** START OF GIVEN DATA **
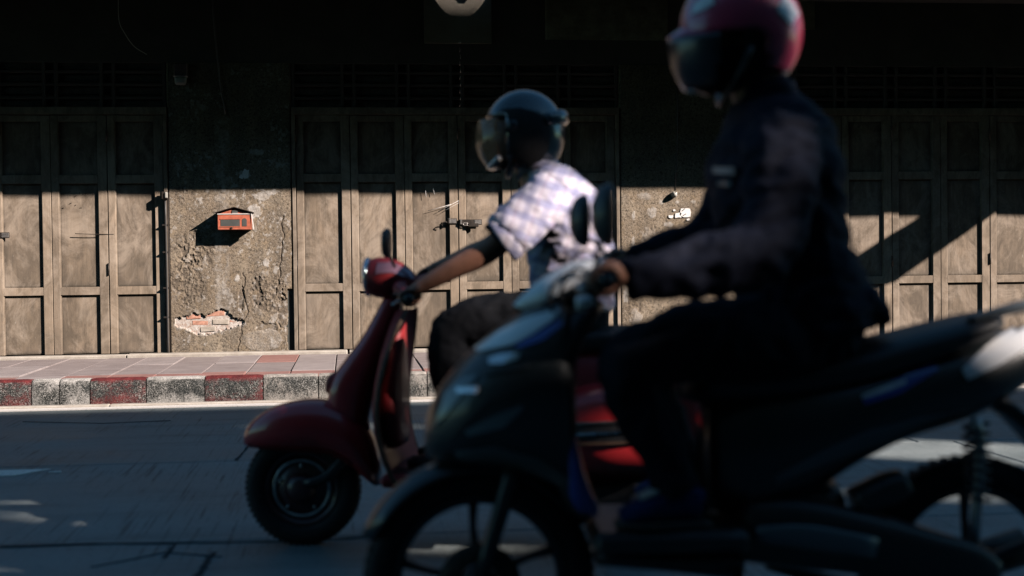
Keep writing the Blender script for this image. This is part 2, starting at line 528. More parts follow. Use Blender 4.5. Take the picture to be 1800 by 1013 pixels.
crack([G(436, 786), G(424, 800), G(414, 811)], .009)
crack([G(376, 972), G(362, 992), G(346, 1016)], .014)
crack([G(308, 957), G(298, 970), G(288, 982)], .008)
crack([G(160, 998), G(230, 985), G(290, 972), G(390, 980)], .0035)
crack([G(300, 740), G(180, 745), G(40, 742)], .006)
crack([G(700, 942), G(560, 951), G(380, 955), G(160, 957), G(0, 962)], .012)
# gutter lip
for i in range(-14, 22):
    x0 = i * 1.76
    MB().box(x0 + .004, x0 + 1.756, KY - .085, KY + .004, -.05, .018, .006).build('gutter_stone', M['step'], base)

kerb = MB().box(-26, 36, KY + .03, KY + .16, -.1, KZ - .03).build('kerb', M['grime']); tag(kerb, kind='structure')
def kerb_stone(x0, x1, m):
    nx, prof = 10, [(0, .0), (.0, .05), (.003, .11), (.012, .16), (.026, .19), (.05, KZ), (.13, KZ + .002), (.15, KZ - .04)]
    vs = []; fs = []
    sd = random.randint(0, 9999)
    for i in range(nx + 1):
        x = x0 + .004 + (x1 - x0 - .008) * i / nx
        for j, (dy, z) in enumerate(prof):
            nn = mnoise.noise(Vector((x * 9, z * 9 + dy * 9, 2.2))) * .006 if 0 < j < 7 else 0
            inset = .004 if i in (0, nx) else 0
            vs.append((x, KY + dy - nn + inset + (.0 if j else .002), z - abs(nn) * .4 - inset * (j > 3)))
    m_ = len(prof)
    for i in range(nx):
        for j in range(m_ - 1):
            fs.append((i * m_ + j, (i + 1) * m_ + j, (i + 1) * m_ + j + 1, i * m_ + j + 1))
    fs.append(tuple(range(m_))); fs.append(tuple(nx * m_ + j for j in range(m_))[::-1])
    return MB().add(vs, fs, True).build('kerb_stone', m, kerb, smooth_angle=35)
band = [P(x, 700, KY).x for x in (55, 104, 158, 257, 360, 463)]
step = (band[5] - band[0]) / 4
edges = [(band[0], band[1], 'kerb_white'), (band[1], band[2], 'kerb_white'), (band[2], band[3], 'kerb_red'), (band[3], band[4], 'kerb_white'), (band[4], band[5], 'kerb_red')]
x = band[0]; i = 0
while x > -17:
    edges.append((x - step, x, 'kerb_white' if i % 2 else 'kerb_red')); x -= step; i += 1
x = band[5]
xr = P(1745, 660, KY).x
n = round((xr - x) / step); st2 = (xr - x) / n
for i in range(n):
    edges.append((x, x + st2, 'kerb_gray' if i < n - 6 or i % 2 else 'kerb_gray')); x += st2
for i in range(22):
    edges.append((x, x + step, 'kerb_white' if i % 2 else 'kerb_red')); x += step
for a, b, mm in edges: kerb_stone(a, b, M[mm])

pav = MB().box(-26, 36, KY + .16, 0, -.1, KZ - .03).build('pavement', M['sand']); tag(pav, kind='structure')
LEDGE = -.17
mb = MB()
for i in range(-13, 18):
    MB().box(i * 2.0 + .004 + random.uniform(-.01, .01), i * 2.0 + 1.996, LEDGE + random.uniform(-.012, .006), -.0, KZ - .05, KZ + .028 + random.uniform(-.004, .004), .008).build('ledge_stone', M['step'], pav)
PF = KY + .155
tw = (P(589, 653, -2.2).x - P(511, 650, -2.2).x)
xoff = G(589, 653, KZ).x
nrow = 3
rowY = [(PF + .004, PF + .25), (PF + .254, G(300, 640, KZ).y), (G(300, 640, KZ).y + .004, LEDGE - .004)]
for r_i, (ya, yb2) in enumerate(rowY):
    for i in range(-45, 75):
        x0 = xoff + i * tw + (r_i == 0) * 0
        if not -14 < x0 < 18.5: continue
        if r_i == 0: mm = M['slab_red'] if (i % 7) else M['slab_pale']
        else: mm = M['slab_red'] if (r_i == 2 and i in (-2, 9, -31, 24)) else random.choice([M['slab'], M['slab'], M['slab_pale']])
        dz = random.uniform(-.004, .003)
        o = MB().box(0.004, tw - .005, ya, yb2, -.05, 0, .003).build('paving_slab', mm, pav, (x0, 0, KZ + dz))
        o.rotation_euler = (random.uniform(-.002, .002), random.uniform(-.006, .006), 0)
# ------------------------------------------------------------------ the shophouse front
shop = empty('shophouse', (0, 0, 0))
tag(shop, 'old shophouse front with peeling plaster piers and tan panelled folding doors', 'building')
WZ = KZ + .02
def wx(px, py=500): return P(px, py, 0).x
def wz(px, py): return P(px, py, 0).z
ZT = wz(600, 190)         # top of the door frames
ZG = wz(600, 112)         # top of the louvers
PL = (wx(298), wx(516))
PR = (wx(1090), wx(1298))
BAYW = PR[0] - PL[1]
# solid body behind
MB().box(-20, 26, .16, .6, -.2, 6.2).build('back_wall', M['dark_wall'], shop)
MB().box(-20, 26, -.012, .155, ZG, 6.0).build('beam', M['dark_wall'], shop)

def relief(name, x0, x1, z0, z1, step, fn, mat):
    nx = int((x1 - x0) / step) + 1; nz = int((z1 - z0) / step) + 1
    gx = np.linspace(x0, x1, nx); gz = np.linspace(z0, z1, nz)
    XX, ZZ = np.meshgrid(gx, gz)
    H, C = fn(XX, ZZ)
    edge = np.minimum.reduce([XX - x0, x1 - XX])
    H = H * sstep(0, .012, edge)
    V = np.stack([XX, -H, ZZ], -1).reshape(-1, 3)
    idx = np.arange(nx * nz).reshape(nz, nx)
    F = np.stack([idx[:-1, :-1], idx[:-1, 1:], idx[1:, 1:], idx[1:, :-1]], -1).reshape(-1, 4)
    me = bpy.data.meshes.new(name)
    me.vertices.add(len(V)); me.vertices.foreach_set('co', V.ravel())
    me.loops.add(F.size); me.loops.foreach_set('vertex_index', F.ravel().astype(np.int32))
    me.polygons.add(len(F)); me.polygons.foreach_set('loop_start', np.arange(0, F.size, 4, dtype=np.int32))
    me.update(calc_edges=True); me.validate()
    ca = me.color_attributes.new('relief', 'FLOAT_COLOR', 'POINT')
    cc = np.concatenate([C.reshape(-1, 3), np.ones((len(V), 1))], 1).astype(np.float32)
    ca.data.foreach_set('color', cc.ravel())
    me.polygons.foreach_set('use_smooth', [True] * len(F))
    me.materials.append(mat)
    o = bpy.data.objects.new(name, me); COL.objects.link(o); o.parent = shop
    return o

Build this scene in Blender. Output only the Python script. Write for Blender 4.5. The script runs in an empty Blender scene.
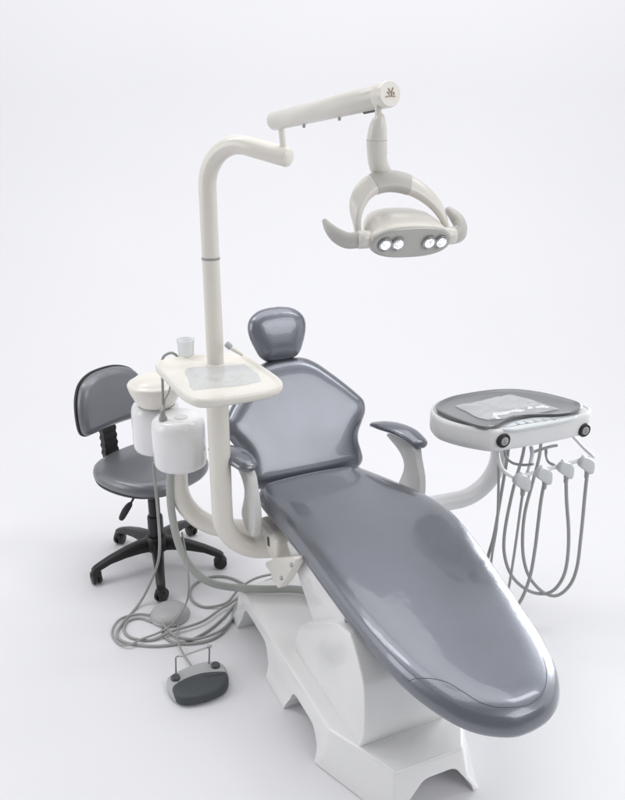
import bpy, bmesh, math, random
from mathutils import Vector, Matrix
from mathutils.bvhtree import BVHTree
random.seed(7)
S = bpy.context.scene
COL = S.collection
R = math.radians
PI = math.pi

# ------------------------------------------------------------------ materials
def mat(name, col, rough=.4, metal=0., bump=0., bscale=200., coat=0., coat_r=.1, var=.04, vscale=6., spec=.5, sheen=0., sag=0.):
    m = bpy.data.materials.new(name); m.use_nodes = True
    nt = m.node_tree; b = nt.nodes['Principled BSDF']
    b.inputs['Metallic'].default_value = metal
    b.inputs['Specular IOR Level'].default_value = spec
    b.inputs['Coat Weight'].default_value = coat
    b.inputs['Coat Roughness'].default_value = coat_r
    if sheen: b.inputs['Sheen Weight'].default_value = sheen
    tc = nt.nodes.new('ShaderNodeTexCoord')
    n = nt.nodes.new('ShaderNodeTexNoise'); n.inputs['Scale'].default_value = vscale; n.inputs['Detail'].default_value = 6
    nt.links.new(tc.outputs['Object'], n.inputs['Vector'])
    mr = nt.nodes.new('ShaderNodeMapRange')
    mr.inputs['From Min'].default_value = .3; mr.inputs['From Max'].default_value = .7
    mr.inputs['To Min'].default_value = 1 - var; mr.inputs['To Max'].default_value = 1 + var
    nt.links.new(n.outputs['Fac'], mr.inputs['Value'])
    mx = nt.nodes.new('ShaderNodeVectorMath'); mx.operation = 'SCALE'
    mx.inputs[0].default_value = col[:3]
    nt.links.new(mr.outputs['Result'], mx.inputs['Scale'])
    nt.links.new(mx.outputs['Vector'], b.inputs['Base Color'])
    b.inputs['Roughness'].default_value = rough
    if bump:
        r2 = nt.nodes.new('ShaderNodeMapRange')
        r2.inputs['From Min'].default_value = .3; r2.inputs['From Max'].default_value = .7
        r2.inputs['To Min'].default_value = rough * .94; r2.inputs['To Max'].default_value = min(1, rough * 1.06)
        n2 = nt.nodes.new('ShaderNodeTexNoise'); n2.inputs['Scale'].default_value = vscale * 1.5; n2.inputs['Detail'].default_value = 1
        nt.links.new(tc.outputs['Object'], n2.inputs['Vector'])
        nt.links.new(n2.outputs['Fac'], r2.inputs['Value']); nt.links.new(r2.outputs['Result'], b.inputs['Roughness'])
    if bump:
        nb = nt.nodes.new('ShaderNodeTexNoise'); nb.inputs['Scale'].default_value = bscale; nb.inputs['Detail'].default_value = 3
        nt.links.new(tc.outputs['Object'], nb.inputs['Vector'])
        bp = nt.nodes.new('ShaderNodeBump'); bp.inputs['Strength'].default_value = bump; bp.inputs['Distance'].default_value = .002
        nt.links.new(nb.outputs['Fac'], bp.inputs['Height']); nt.links.new(bp.outputs['Normal'], b.inputs['Normal'])
        if sag:          # slow unevenness of stretched vinyl
            ns = nt.nodes.new('ShaderNodeTexNoise'); ns.inputs['Scale'].default_value = 9; ns.inputs['Detail'].default_value = 2
            nt.links.new(tc.outputs['Object'], ns.inputs['Vector'])
            b2 = nt.nodes.new('ShaderNodeBump'); b2.inputs['Strength'].default_value = sag; b2.inputs['Distance'].default_value = .012
            nt.links.new(ns.outputs['Fac'], b2.inputs['Height']); nt.links.new(b2.outputs['Normal'], bp.inputs['Normal'])
            nt.links.new(b2.outputs['Normal'], b.inputs['Coat Normal'])
    return m

M = {}
M['leather'] = mat('grey_leatherette', (.180, .191, .221), .33, .66, .16, 230, coat=.85, coat_r=.07, var=.05, vscale=5, sag=.08)
M['seam'] = mat('seam_thread', (.10, .107, .125), .5)
M['stool_leather'] = mat('stool_leatherette', (.178, .186, .204), .38, .45, .22, 300, coat=.4, coat_r=.14, sag=.1)
M['base'] = mat('white_moulding', (.84, .84, .845), .25, 0, .0, 60, coat=.6, coat_r=.07, var=.02)
M['cream'] = mat('ivory_enamel', (.775, .745, .69), .30, 0, 0, 40, coat=.3, coat_r=.12, var=.02)
M['white'] = mat('white_gloss', (.80, .80, .81), .22, 0, 0, 30, coat=.4, coat_r=.08, var=.015)
M['unit'] = mat('unit_white', (.74, .74, .75), .32, 0, 0, 60, coat=.1, var=.02)
M['armgrey'] = mat('armrest_plastic', (.66, .66, .655), .36, 0, .03, 80, var=.02)
M['lampgrey'] = mat('lamp_grey', (.50, .49, .465), .38, 0, .03, 80, var=.03)
M['lampface'] = mat('lamp_face_grey', (.45, .445, .42), .22, .1, .0, coat=.4, var=.03)
M['lampcream'] = mat('lamp_ivory', (.70, .675, .63), .32, 0, 0, 60, coat=.2, var=.02)
M['black'] = mat('black_plastic', (.012, .012, .013), .42, 0, .06, 160, var=.1)
M['rubber'] = mat('dark_rubber', (.055, .062, .068), .55, 0, .25, 260, var=.1)
M['pedal'] = mat('pedal_grey', (.44, .45, .46), .38, 0, .05, 120, var=.04)
M['puck'] = mat('puck_grey', (.42, .42, .425), .42, 0, 0, 60)
M['hose'] = mat('grey_green_hose', (.40, .415, .39), .42, 0, .05, 200, var=.05)
M['cable'] = mat('grey_cable', (.33, .335, .325), .42, 0, .05, 300, var=.05)
M['dcable'] = mat('dark_grey_cable', (.33, .335, .33), .42, 0, .05, 300, var=.05)
M['clip'] = mat('holder_grey', (.55, .57, .585), .34, 0, .03, 100, coat=.2, var=.03)
M['mat'] = mat('tray_grey', (.19, .195, .205), .3, .1, 0, 80, coat=.4, coat_r=.1, var=.04)
M['panel'] = mat('panel_pale', (.62, .65, .67), .2, 0, 0, coat=.5, var=.02)
M['mark'] = mat('panel_mark', (.30, .34, .37), .4)
M['steel'] = mat('brushed_steel', (.42, .42, .43), .28, .9, .03, 300)
M['brown'] = mat('emblem_brown', (.40, .31, .25), .5)
M['slot'] = mat('dark_gap', (.10, .10, .10), .6)
M['button'] = mat('button_dark', (.07, .07, .075), .4, coat=.2)
M['backdrop'] = mat('white_seamless', (.76, .76, .785), .55, 0, .015, 30, var=.006, vscale=1.2, spec=.25)

def film(name, body=.15, gloss=.10, rough=.06, tint=(.93, .95, .96)):
    m = bpy.data.materials.new(name); m.use_nodes = True; nt = m.node_tree
    for n in list(nt.nodes): nt.nodes.remove(n)
    def N(t): return nt.nodes.new(t)
    out = N('ShaderNodeOutputMaterial'); tr = N('ShaderNodeBsdfTransparent'); tr.inputs['Color'].default_value = (.97, .98, .985, 1)
    df = N('ShaderNodeBsdfDiffuse'); df.inputs['Color'].default_value = (*tint, 1)
    gl = N('ShaderNodeBsdfGlossy'); gl.inputs['Roughness'].default_value = rough
    m1 = N('ShaderNodeMixShader'); m2 = N('ShaderNodeMixShader')
    tc = N('ShaderNodeTexCoord'); n = N('ShaderNodeTexNoise'); n.inputs['Scale'].default_value = 14; n.inputs['Detail'].default_value = 2
    nt.links.new(tc.outputs['Object'], n.inputs['Vector'])
    mr = N('ShaderNodeMapRange'); mr.inputs['To Min'].default_value = body * .6; mr.inputs['To Max'].default_value = body * 1.4
    nt.links.new(n.outputs['Fac'], mr.inputs['Value']); nt.links.new(mr.outputs['Result'], m1.inputs['Fac'])
    nt.links.new(tr.outputs[0], m1.inputs[1]); nt.links.new(df.outputs[0], m1.inputs[2])
    fr = N('ShaderNodeLayerWeight'); fr.inputs['Blend'].default_value = .5
    pw = N('ShaderNodeMath'); pw.operation = 'POWER'; pw.inputs[1].default_value = 3.0; nt.links.new(fr.outputs['Facing'], pw.inputs[0])
    ma = N('ShaderNodeMath'); ma.operation = 'MULTIPLY_ADD'; ma.inputs[1].default_value = .7; ma.inputs[2].default_value = gloss; ma.use_clamp = True
    nt.links.new(pw.outputs[0], ma.inputs[0]); nt.links.new(ma.outputs[0], m2.inputs['Fac'])
    nt.links.new(m1.outputs[0], m2.inputs[1]); nt.links.new(gl.outputs[0], m2.inputs[2]); nt.links.new(m2.outputs[0], out.inputs['Surface'])
    return m
M['film'] = film('clear_film', .25, .06, .09)
M['sheet'] = film('clear_sheet', .24, .03, .10)
M['cup'] = film('frosted_cup', .40, .03, .2)

def led():
    m = bpy.data.materials.new('led_light'); m.use_nodes = True; nt = m.node_tree
    b = nt.nodes['Principled BSDF']; b.inputs['Base Color'].default_value = (.35, .37, .38, 1); b.inputs['Roughness'].default_value = .1
    v = nt.nodes.new('ShaderNodeTexVoronoi'); v.inputs['Scale'].default_value = 240
    tc = nt.nodes.new('ShaderNodeTexCoord'); nt.links.new(tc.outputs['Object'], v.inputs['Vector'])
    mr = nt.nodes.new('ShaderNodeMapRange'); mr.inputs['From Min'].default_value = .25; mr.inputs['From Max'].default_value = .75; mr.inputs['To Min'].default_value = 1.8; mr.inputs['To Max'].default_value = .35
    nt.links.new(v.outputs['Distance'], mr.inputs['Value']); nt.links.new(mr.outputs['Result'], b.inputs['Emission Strength'])
    b.inputs['Emission Color'].default_value = (.96, 1, 1, 1)
    return m
M['led'] = led()

# ------------------------------------------------------------------ object helpers
def thing(name, label, cat, loc=(0, 0, 0), frame=None, group=None):
    o = bpy.data.objects.new(name, None); COL.objects.link(o)
    o.empty_display_size = .05
    o.matrix_world = (frame or Matrix.Identity(4)) @ Matrix.Translation(Vector(loc))
    o['label'] = label; o['category'] = cat
    if group: o['group'] = group
    o['_loc'] = list(loc)
    return o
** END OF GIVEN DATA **
Your task is to transcribe exactly the lines starting at the line that contains "Build this scene" and ending at the line that contains "PI = math.pi", both included. Leave out the pictures.

Build this scene in Blender. Output only the Python script. Write for Blender 4.5. The script runs in an empty Blender scene.
import bpy, bmesh, math, random
from mathutils import Vector, Matrix
from mathutils.bvhtree import BVHTree
random.seed(7)
S = bpy.context.scene
COL = S.collection
R = math.radians
PI = math.pi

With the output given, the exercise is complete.